Speaking on Monday ahead of a ceremony in Berlin, where he found a home after World War II, Brauner, 97, dedicated the productions to the victims of the Holocaust, of which himself is a survivor.

Born to a Jewish family in Poland, Brauner emigrated first to the Soviet Union to escape persecution during the war. Upon its end, he founded the production company CCC Films (Central Cinema Company) in Berlin's American sector. He went on to become one of Germany's leading film producers.

Many films no longer publicly available

The donation, marked on Monday with a special screening of his 1982 film "The Passerby," was monumental as many of Brauner's films are no longer publicly available.

Prior to this, only the Yad Vashem memorial in Israel had been granted rights to the films, which include "Europa Europa," the story of a Jewish boy's escape in Nazi Germany, which won a Golden Globe in 1990 for best foreign language film.

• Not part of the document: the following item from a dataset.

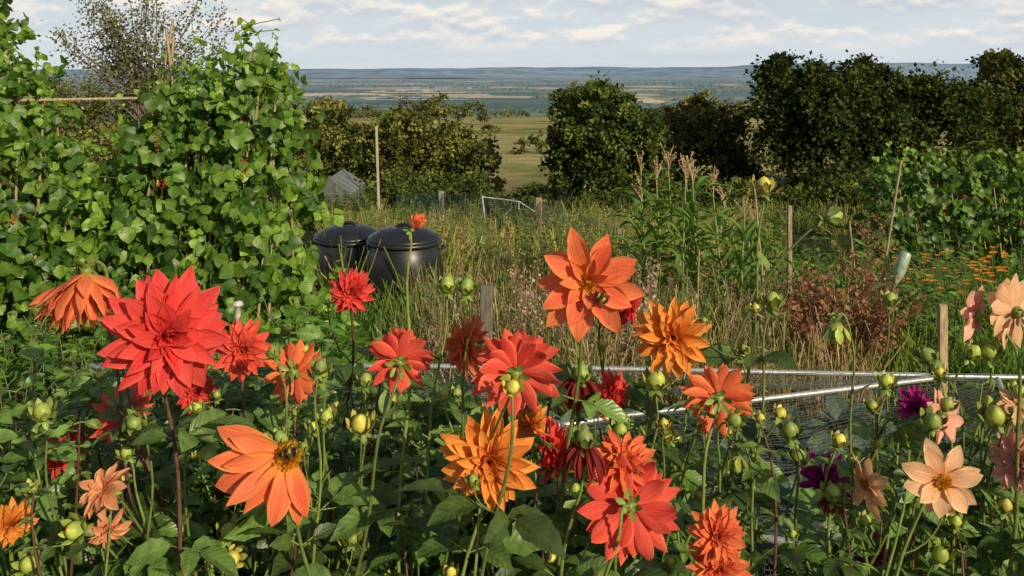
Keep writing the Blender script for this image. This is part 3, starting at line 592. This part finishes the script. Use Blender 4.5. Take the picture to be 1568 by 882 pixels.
BUDC=[(.31,.36,.06),(.42,.38,.07),(.25,.31,.055),(.18,.24,.05)]
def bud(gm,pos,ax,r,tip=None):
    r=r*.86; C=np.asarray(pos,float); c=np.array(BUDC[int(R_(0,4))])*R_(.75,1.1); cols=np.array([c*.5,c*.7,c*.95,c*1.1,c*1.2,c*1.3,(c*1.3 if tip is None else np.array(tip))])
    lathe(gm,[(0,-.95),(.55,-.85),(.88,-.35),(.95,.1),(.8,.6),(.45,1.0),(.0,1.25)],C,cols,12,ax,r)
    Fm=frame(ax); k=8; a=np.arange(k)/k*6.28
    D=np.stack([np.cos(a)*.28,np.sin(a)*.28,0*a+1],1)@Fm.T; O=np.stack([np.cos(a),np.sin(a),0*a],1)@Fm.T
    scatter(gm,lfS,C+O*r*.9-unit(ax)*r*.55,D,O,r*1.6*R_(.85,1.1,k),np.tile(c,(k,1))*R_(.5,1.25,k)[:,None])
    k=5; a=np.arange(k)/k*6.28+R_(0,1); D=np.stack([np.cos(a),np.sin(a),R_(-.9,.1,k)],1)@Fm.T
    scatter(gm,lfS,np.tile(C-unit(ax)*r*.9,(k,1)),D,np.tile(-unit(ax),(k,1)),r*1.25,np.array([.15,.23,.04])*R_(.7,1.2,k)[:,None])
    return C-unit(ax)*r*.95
def leafpair(gm,p,size,dark=1.):
    a=R_(0,6.28)
    for s in (0,math.pi):
        az=a+s+R_(-.3,.3); d=np.array([math.cos(az),math.sin(az),R_(-.25,.8)]); L=size*R_(.7,1.25)
        pet_=p+unit(d)*L*.55; sd=unit(np.cross(d,[0,0,1])); tube(gm,[p,pet_],.0015,(.14,.20,.05),4,False)
        col=np.array([.09,.155,.033])*R_(.4,1.8)*dark; P=[pet_,p+unit(d)*L*.3,p+unit(d)*L*.3]; D=[d+[0,0,-.15],d*.6+sd*.9,d*.6-sd*.9]
        scatter(gm,dl,np.array(P),np.array(D),np.tile([0,-.25,1.],(3,1))+rng.normal(size=(3,3))*.45,np.array([1,.75,.75])*L,np.tile(col,(3,1))*R_(.8,1.25,3)[:,None])
GS=(.15,.20,.048); PS=(.11,.055,.04)
def stem(gm,lmb,top,ax,base,col,r=.0024,zleaf=1.0):
    top=np.asarray(top,float); base=np.asarray(base,float); h=top[2]-base[2]; a=unit(ax)
    p=bez(top,top-a*min(.13,h*.18)+[R_(-.03,.03),0,0],np.array([base[0]+(top[0]-base[0])*.5+R_(-.13,.13),base[1]+(top[1]-base[1])*.5,base[2]+h*.5]),base,22)
    p[1:-1,0]+=.005*np.sin(np.arange(20)*.9+R_(0,6)); c=np.array(col)*R_(.6,1.35)
    tube(gm,p,np.linspace(r*.8,r*1.9,22),c,6,False)
    for i in range(4,20,3):
        if p[i][2]<zleaf+.06 and rng.random()<.45:
            d=np.array([R_(-1,1),R_(-.6,.3),R_(.8,1.6)]); L=R_(.05,.14); q=p[i]+unit(d)*L; tube(gm,bez(p[i],p[i]+unit(d*[1,1,.3])*L*.4,q-[0,0,L*.3],q,7),r*.55,c,5,False); bud(gm,q+[0,0,.008],(d[0]*.4,-.2,1),R_(.006,.011))
        if p[i][2]<zleaf:
            if rng.random()<.9: leafpair(lmb,p[i],R_(.045,.085))
        elif rng.random()<.3:
            scatter(gm,lfS,[p[i]],[[R_(-1,1),R_(-1,1),.6]],[[0,0,1.]],R_(.02,.04),[np.array([.14,.21,.045])])
groups={}
def grp(k):
    if k not in groups: groups[k]=(empty('dahlia_plant'),MB(),MB())
    return groups[k]
def base_for(x,y): return (x*.9+R_(-.22,.22),y+R_(.05,.3),0.02)
B=[
('a',(.105,1.26,1.303),(-.15,-1,.15),.076,'star',COR,True,(.92,.35,.06)),
('b',(-.476,1.26,1.233),(.45,-.75,.05),.086,'double',RED,False,None),
('b',(-.652,1.4,1.283),(.12,-.35,-.95),.068,'bell',COR,False,(.92,.5,.12)),
('b',(-.680,1.43,1.262),(-.25,-.3,-.85),.058,'bell',COR,False,None),
('b',(-.295,1.68,1.186),(.1,-.9,-.15),.044,'decor',RED,False,(.9,.25,.06)),
('b',(-.453,1.54,1.124),(.1,-.8,.1),.052,'decor',CRD,False,(.8,.4,.08)),
('c',(-.367,1.54,1.085),(.1,.7,-.3),.055,'decor',COR,False,None),
('c',(-.172,1.4,1.149),(-.05,.85,.1),.054,'decor',CRD,False,None),
('c',(-.073,1.54,1.129),(-.75,-.4,.15),.058,'decor',COR,False,(.9,.4,.08)),
('a',(.005,1.26,1.179),(.05,.9,.1),.064,'double',CRD,False,None),
('a',(.246,1.4,1.187),(-.1,-1,.12),.062,'decor',ORA,True,(.9,.35,.03)),
('a',(-.031,1.26,1.057),(0,-1,.2),.069,'decor',ORA,False,(.88,.16,.04)),
('a',(.163,1.26,.994),(.1,.75,-.45),.070,'double',CRD,False,None),
('a',(.158,1.30,1.035),(.1,-.5,.6),.052,'decor',COR,False,None),
('c',(-.312,1.26,1.068),(.45,-.85,.15),.100,'fan',COR,True,(.92,.4,.08)),
('c',(-.624,1.4,.952),(-.3,-.5,.5),.046,'star',POR,False,None),
('c',(-.619,1.4,.89),(.3,-.6,-.4),.036,'star',POR,False,None),
('b',(-.659,1.54,1.019),(.1,.5,-.6),.056,'decor',CRD,False,None),
('b',(-.82,1.68,.894),(.1,-.5,.3),.046,'decor',RED,False,None),
('c',(-.77,1.4,.9),(.5,-.5,-.3),.042,'decor',ORA,False,None),
('a',(.061,1.4,1.012),(.85,-.35,-.1),.05,'decor',RED,False,None),
('a',(.166,1.54,1.047),(.6,-.6,0),.043,'decor',RED,False,None),
('a',(.19,1.54,1.201),(.8,-.4,-.1),.043,'decor',((.62,.025,.03),(.75,.06,.05)),False,None),
('a',(.316,1.4,1.094),(.15,.8,.05),.058,'decor',COR,False,None),
('a',(.283,1.26,.954),(0,-.95,.3),.043,'decor',COR,True,None),
('a',(.285,1.26,.908),(0,-.9,.4),.044,'decor',COR,True,None),
('a',(.034,1.54,.997),(.1,-.8,.5),.038,'decor',ORA,False,None),
('b',(-.58,1.68,1.002),(.1,-.8,.2),.042,'decor',RED,False,None),
('d',(.592,1.26,1.03),(0,-1,.12),.053,'single',PEA,True,(.9,.4,.12)),
('d',(.711,1.4,1.22),(-.6,.5,.1),.046,'single',PNK,False,None),
('d',(.760,1.38,1.23),(-.35,.7,.1),.058,'star',PEA,False,None),
('d',(.656,1.4,1.062),(.5,-.7,.2),.042,'single',PNK,False,None),
('d',(.546,1.4,.962),(-.9,-.2,-.1),.05,'single',PEA,True,None),
('d',(.780,1.4,.992),(-.7,-.5,.2),.052,'decor',PNK,False,None),
('d',(.775,1.4,1.082),(-.2,-.8,.2),.032,'single',PEA,False,None),
('e',(.678,1.54,1.025),(.1,-.8,.3),.040,'cact',MAG,False,None),
('e',(.571,1.68,.84),(.1,-.7,.2),.058,'cact',MAG,False,None),
('e',(.655,1.68,.708),(-.1,-.8,.4),.052,'cact',MAG,False,None),
]
for (k,p,ax,Rr,sty,pal,op,bs) in B:
    e,gm,lm=grp(k); t=bloom(e,gm,p,ax,Rr,sty,pal,op,bs,((-.78,.05,-.62),150) if sty=='fan' else None)
    if sty=='bell':
        tt=np.array(t); q=tt+[.012,.045,-.01]; tube(gm,bez(tt,tt+[0,0,.014],q+[0,0,.016],q-[0,0,.02],8),.003,GS,6,False); t=q-[0,0,.02]; ax=(0,.1,1)
        k_=5; a=np.arange(k_)*1.26; scatter(gm,lfS,np.tile(tt-[0,0,.004],(k_,1)),np.stack([np.cos(a),np.sin(a)-.3,.5+0*a],1),np.tile([0,0,1.],(k_,1)),.02,np.tile([.24,.32,.05],(k_,1)))
    stem(gm,lm,t,ax if abs(ax[2])<.8 else (ax[0],ax[1],.4 if ax[2]<0 else 1),base_for(p[0],p[1]),PS if k in('b','e') else GS,zleaf=p[2]-.14)
for p,Rr in (((.106,1.4,1.122),.055),((.1,1.26,1.08),.055),((.49,1.4,.94),.03)):
    e,gm,lm=grp('a'); t=bloom(e,gm,p,(.05,-.1,1),Rr,'wilt',WLT); stem(gm,lm,t+[0,0,.01],(0,.0,1),base_for(p[0]+.03,p[1]+.05),GS); bud(gm,np.array(p)+[0,-.005,.008],(0,-.1,1),.015)
e,gm,lm=grp('c'); t=bloom(e,gm,(-.152,1.4,1.352),(.55,-.1,.6),.028,'half',COR,False,(.9,.5,.08)); stem(gm,lm,t,(.1,0,1),(-.2,1.45,.02),GS,zleaf=1.0)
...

Although Brauner's body of work was a reflection of standard German film fare in the post-war era, vacillating between historical dramas, comedies and detective stories, he also confronted Germany's deadly past in his films.

Other powerful works that address the Holocaust, now added to the Jewish Museum's media library, include "Morituri" (1948), which addresses the harassment and murder of European Jews, "Zeugin aus der Hölle" ("Witness out of hell") (1966) and "Eichmann und das Dritte Reich" ("Eichmann and the Third Reich") (1961).